The point of this question is to ask whether there is a straightforward proof.

Answer 1

I confess it took me a while trying to prove this before realizing it was false.

Consider the roots of the polynomial

$$P(x) = x^4 - x^3 + 3 x^2 - x + 1 = 0.$$

Note that $ x^4 P(1/x) = P(x)$, so if $\alpha$ is a root then so is $\alpha^{-1}$. Hence we can write the four roots as $\alpha, \alpha^{-1}, \beta, \beta^{-1}$.

Some easy calculus shows that (for some choice) that $r:=|\alpha| > 1$. Since the complex conjugate of $\alpha$ is also a root, and the complex conjugate has absolute value $|\overline{\alpha}| = |\alpha| = r > 1$, it follows that the complex conjugate is not $\alpha^{-1}$ and so (after relabeling) it is $\beta$. But now writing $\alpha = r e^{i \theta}$, we see the other roots are

$$\beta = r e^{- i \theta}, \alpha^{-1} = r^{-1} e^{-i \theta}, \beta^{-1} = r^{-1} e^{i \theta}.$$

Hence the polynomial is of the desired form. So it suffices to show that $\alpha/\beta = e^{2 i \theta}$ is not a root of unity. But it's easy enough to compute that the minimal polynomial of $\alpha/\beta$ is

$$Q(x) = x^4 - x^3 - 3 x^2 - x + 1,$$

which has roots $\alpha \beta$, $\alpha^{-1} \beta^{-1}$, $\alpha \beta^{-1}$, and $\alpha^{-1} \beta$. The first two are real, the second are complex with absolute value one but are not roots of unity.
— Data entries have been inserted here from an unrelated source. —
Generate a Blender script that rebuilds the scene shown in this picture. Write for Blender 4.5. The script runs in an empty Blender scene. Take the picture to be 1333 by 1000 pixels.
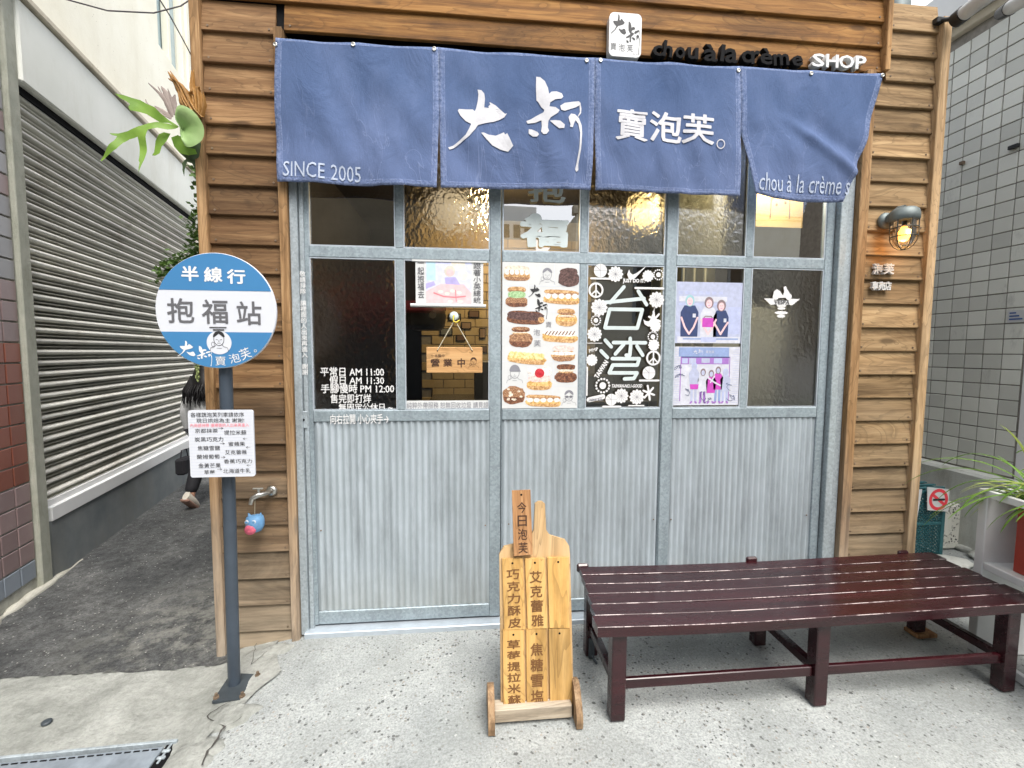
import bpy, bmesh, math, random
from math import radians as R, sin, cos, pi, sqrt
from mathutils import Vector, Matrix, noise
random.seed(7)
S = bpy.context.scene
COL = S.collection

# ---------------------------------------------------------------- camera
FPX = 585.0                                   # focal length in pixels of the 1333 px wide photograph
CAMP = Vector((0, -2.4, 1.5))
YAW, PITCH, ROLL = 0.09651375, 0.07129953, 0.00528858
_f = Vector((sin(YAW)*cos(PITCH), cos(YAW)*cos(PITCH), -sin(PITCH)))
_r = Vector((cos(YAW), -sin(YAW), 0)); _u = _r.cross(_f)
CR = cos(ROLL)*_r + sin(ROLL)*_u; CU = -sin(ROLL)*_r + cos(ROLL)*_u; CF = _f
cam = bpy.data.cameras.new('camera'); camo = bpy.data.objects.new('camera', cam); COL.objects.link(camo)
cam.sensor_width = 36; cam.lens = FPX/1333*36; cam.clip_start = 0.05; cam.clip_end = 2000
m = Matrix.Identity(4)
for i in range(3):
    m[i][0] = CR[i]; m[i][1] = CU[i]; m[i][2] = -CF[i]; m[i][3] = CAMP[i]
camo.matrix_world = m
S.camera = camo

# ---------------------------------------------------------------- world, sun, exposure
W = bpy.data.worlds.new('World'); S.world = W; W.use_nodes = True
nt = W.node_tree; nt.nodes.clear()
sky = nt.nodes.new('ShaderNodeTexSky'); sky.sky_type = 'NISHITA'; sky.sun_disc = False
SUN_EL, SUN_AZ = R(58), R(160)
sky.sun_elevation = SUN_EL; sky.sun_rotation = SUN_AZ; sky.dust_density = 3.0; sky.air_density = 1.0; sky.ozone_density = 1.0
bg = nt.nodes.new('ShaderNodeBackground'); bg.inputs['Strength'].default_value = 0.14
wo = nt.nodes.new('ShaderNodeOutputWorld')
hs_ = nt.nodes.new('ShaderNodeHueSaturation'); hs_.inputs['Saturation'].default_value = .30   # thin high haze: a paler sky
nt.links.new(sky.outputs[0], hs_.inputs['Color']); nt.links.new(hs_.outputs[0], bg.inputs[0]); nt.links.new(bg.outputs[0], wo.inputs[0])
sl = bpy.data.lights.new('sun', 'SUN'); sl.energy = 1.5; sl.angle = R(32); sl.color = (1, .95, .87)
so = bpy.data.objects.new('sun', sl); COL.objects.link(so)
sd = Vector((sin(SUN_AZ)*cos(SUN_EL), cos(SUN_AZ)*cos(SUN_EL), sin(SUN_EL)))
so.rotation_euler = sd.to_track_quat('Z', 'Y').to_euler()
S.view_settings.view_transform = 'Standard'; S.view_settings.look = 'None'
S.view_settings.gamma = 1; S.view_settings.use_curve_mapping = False
S.view_settings.exposure = 1.38
S.render.engine = 'CYCLES'
S.cycles.use_denoising = True
S.cycles.max_bounces = 8; S.cycles.transmission_bounces = 6; S.cycles.transparent_max_bounces = 10
S.cycles.caustics_reflective = False; S.cycles.caustics_refractive = False
S.cycles.sample_clamp_indirect = 6

# ---------------------------------------------------------------- planes measured from the photograph
def ray(px, py): return CF + CR*((px-666.5)/FPX) - CU*((py-500)/FPX)
def onY(px, py, y=0.0):
    d = ray(px, py); return CAMP + d*((y-CAMP.y)/d.y)
def onZ(px, py, z=0.0):
    d = ray(px, py); return CAMP + d*((z-CAMP.z)/d.z)
class Plane:
    """x runs along a, z along b, y into the surface (so the visible side is -y)."""
    def __init__(s, o, a, b):
        s.o = Vector(o); s.a = Vector(a).normalized(); s.b = Vector(b).normalized(); s.n = s.a.cross(s.b).normalized()
    def hit(s, px, py, off=0.0):              # off: metres proud of the surface, towards the viewer
        d = ray(px, py); o = s.o + s.n*off
        P = CAMP + d*((o-CAMP).dot(s.n)/d.dot(s.n)) - s.o
        return P.dot(s.a), P.dot(s.b)
    def matrix(s):
        m = Matrix.Identity(4)
        for i in range(3):
            m[i][0] = s.a[i]; m[i][1] = -s.n[i]; m[i][2] = s.b[i]; m[i][3] = s.o[i]
        return m
FAC = Plane((0, 0, 0), (1, 0, 0), (0, 0, 1))

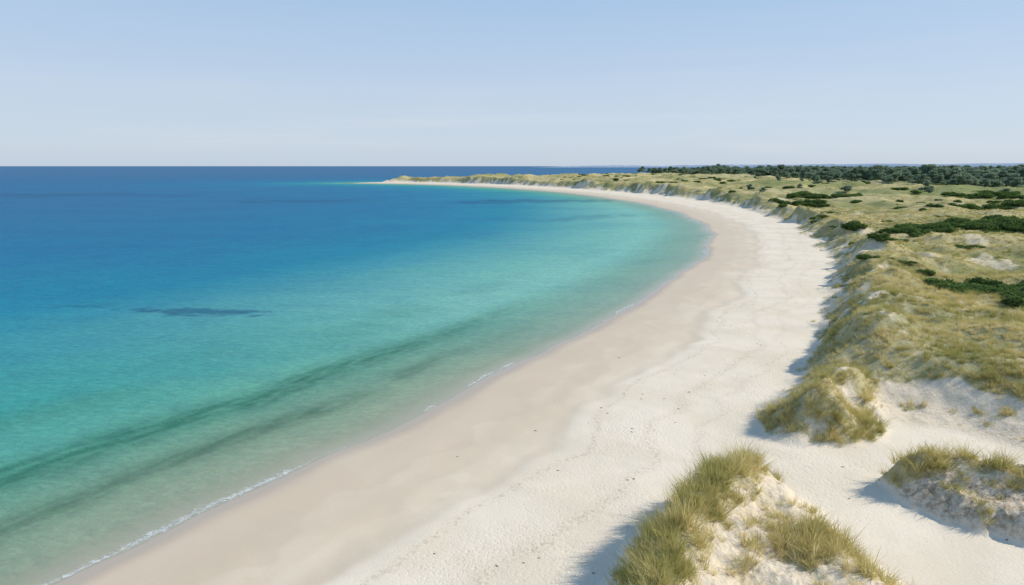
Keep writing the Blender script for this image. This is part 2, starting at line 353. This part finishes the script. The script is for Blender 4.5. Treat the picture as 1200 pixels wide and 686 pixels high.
# grass tufts
def tuft(name,nb,wb,seed,rad=.28,lmin=.45,lmax=1.0,spread=.55):
    r=np.random.default_rng(seed); co=[];fn=[];lp=[]
    for i in range(nb):
        a=r.random()*6.283; rr=rad*math.sqrt(r.random()); bx,by=rr*math.cos(a),rr*math.sin(a)
        L=r.uniform(lmin,lmax); la=a+r.normal(0,.7); lean=r.uniform(.05,spread)*(.3+rr/rad); bend=r.uniform(.1,.8)
        lx,ly=math.cos(la)-.2,math.sin(la)-.1; wa=r.random()*3.14; w=wb*r.uniform(.7,1.3)
        base=len(co); ns=3
        for k in range(ns+1):
            t=k/ns; off=L*(lean*t+bend*.45*t*t); z=L*(t-.28*bend*t*t)-.05
            ww=w*(1-t**1.6)*.5
            if k<ns:
                co.append((bx+lx*off-ww*math.cos(wa),by+ly*off-ww*math.sin(wa),z)); co.append((bx+lx*off+ww*math.cos(wa),by+ly*off+ww*math.sin(wa),z))
            else: co.append((bx+lx*off,by+ly*off,z))
        for k in range(ns-1):
            q=base+2*k; lp+= [q,q+1,q+3,q+2]; fn.append(4)
        q=base+2*(ns-1); lp+=[q,q+1,q+2]; fn.append(3)
    me=poly_mesh(name,co,fn,lp); me.materials.append(M_grass); return me
def srccol(name,meshes):
    c=bpy.data.collections.new(name)
    for i,q in enumerate(meshes): obj(name+'_%02d'%i,q,c)
    return c
def scatter(name,pts,rot,scl,idx,srcs):
    me=bpy.data.meshes.new(name); me.vertices.add(len(pts)); me.vertices.foreach_set('co',np.asarray(pts,np.float32).ravel())
    a=me.attributes.new('rot','FLOAT_VECTOR','POINT'); a.data.foreach_set('vector',np.asarray(rot,np.float32).ravel())
    a=me.attributes.new('scl','FLOAT_VECTOR','POINT'); a.data.foreach_set('vector',np.asarray(scl,np.float32).ravel())
    a=me.attributes.new('idx','INT','POINT'); a.data.foreach_set('value',np.asarray(idx,np.int32))
    me.update(); o=obj(name,me)
    ng=bpy.data.node_groups.new(name,'GeometryNodeTree')
    ng.interface.new_socket('Geometry',in_out='INPUT',socket_type='NodeSocketGeometry'); ng.interface.new_socket('Geometry',in_out='OUTPUT',socket_type='NodeSocketGeometry')
    gi=ng.nodes.new('NodeGroupInput'); go=ng.nodes.new('NodeGroupOutput'); ci=ng.nodes.new('GeometryNodeCollectionInfo')
    ci.inputs['Collection'].default_value=srcs; ci.inputs['Separate Children'].default_value=True; ci.inputs['Reset Children'].default_value=True
    ip=ng.nodes.new('GeometryNodeInstanceOnPoints'); ip.inputs['Pick Instance'].default_value=True
    L=ng.links.new; L(gi.outputs[0],ip.inputs['Points']); L(ci.outputs[0],ip.inputs['Instance'])
    for nm,ty,tg in (('idx','INT','Instance Index'),('rot','FLOAT_VECTOR','Rotation'),('scl','FLOAT_VECTOR','Scale')):
        na=ng.nodes.new('GeometryNodeInputNamedAttribute'); na.data_type=ty; na.inputs['Name'].default_value=nm
        L([q for q in na.outputs if q.enabled and q.name=='Attribute'][0],ip.inputs[tg])
    L(ip.outputs[0],go.inputs[0])
    md=o.modifiers.new('scatter','NODES'); md.node_group=ng
    return o
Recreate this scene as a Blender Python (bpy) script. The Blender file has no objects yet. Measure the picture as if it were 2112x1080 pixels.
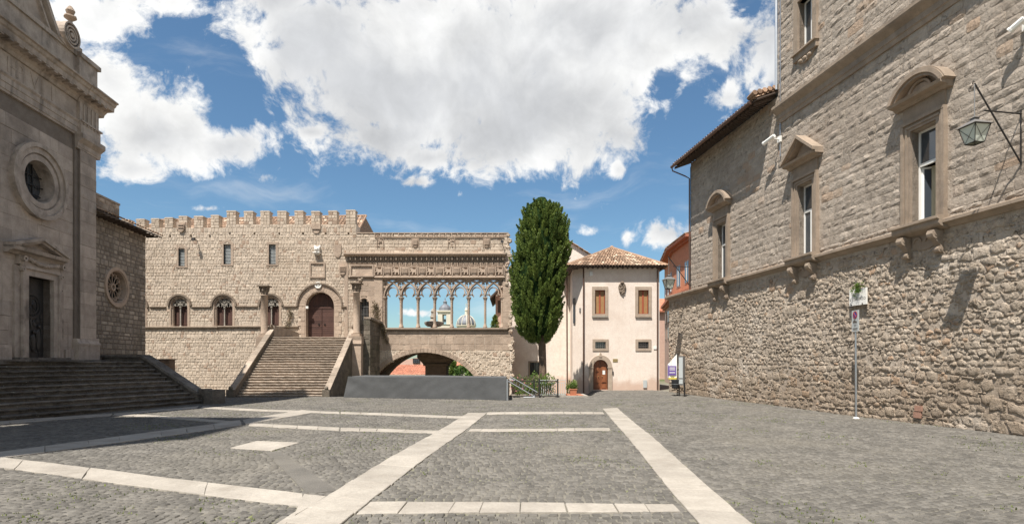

To see this, the polynomial is irreducible, so if $\alpha/\beta$ was a root of unity then all the other roots would also be roots of unity, but the first two roots are real numbers different from $\pm 1$ and so definitely not roots of unity.

If I try to imagine where you made a mistake, it might have been that you imagined the number $r^2 = \alpha \beta \in \mathbf{R}$ was totally real? But it doesn't have to be (and is not in this case), and indeed $\mathbf{Q}[x]/Q(x)$ has signature $(2,1)$.